This problem is clearly exacerbated by mainstream clerical support for the practice among Muslim authorities in the West. For example, the imam Sheikh Haitham al-Haddad, a board member of the UK’s Islamic Sharia Council, has argued that there is a “proper” way of performing female cutting, stating that “it is consensus of all scholars that female circumcision is sunnah [i.e. in accord with the teachings of Muhammad]”.

Returning to FGM in the Muslim world, there may be a correlation between its prevalence in certain Islamic countries and adherence to the Shafi’i school of Sunni Islamic law.

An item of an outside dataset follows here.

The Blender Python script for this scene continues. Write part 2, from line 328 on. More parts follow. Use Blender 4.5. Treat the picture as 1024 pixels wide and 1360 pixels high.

As we have already seen, Reliance of the Traveller – a sharia manual dealing primarily with the Shafi’i doctrine – says that “circumcision is obligatory for both men and women”, and the school’s eighth-century founder also declared it to be a religious necessity, in contrast to other jurists who saw it as merely recommended. The Shafi’i school is one of the largest schools of Islamic jurisprudence in terms of global adherents, and is predominant today in many of the world’s major hotspots for FGM, including Egypt, Indonesia, Somalia, and Kurdish regions of Iraq. It is also prevalent among the FGM-practising Muslim minorities in Eritrea, Ethiopia, and Thailand, among others. In Africa, four of the five countries with the highest rates of FGM follow Shafi’ite Islam (Somalia, Djibouti, Egypt, and Eritrea - the latter being a significant Muslim minority, maybe as high as 48%, within a non-Muslim country).

Conclusions

We can no longer continue to deny the Islamic dimension of FGM, and its prevalence among Muslim communities worldwide. We must begin to have a more open, honest discussion about the nature and scope of the problem, just as we must also pressure Muslim organisations and leadership to forcefully condemn it and work transparently to bring this misogynistic barbarity to an end.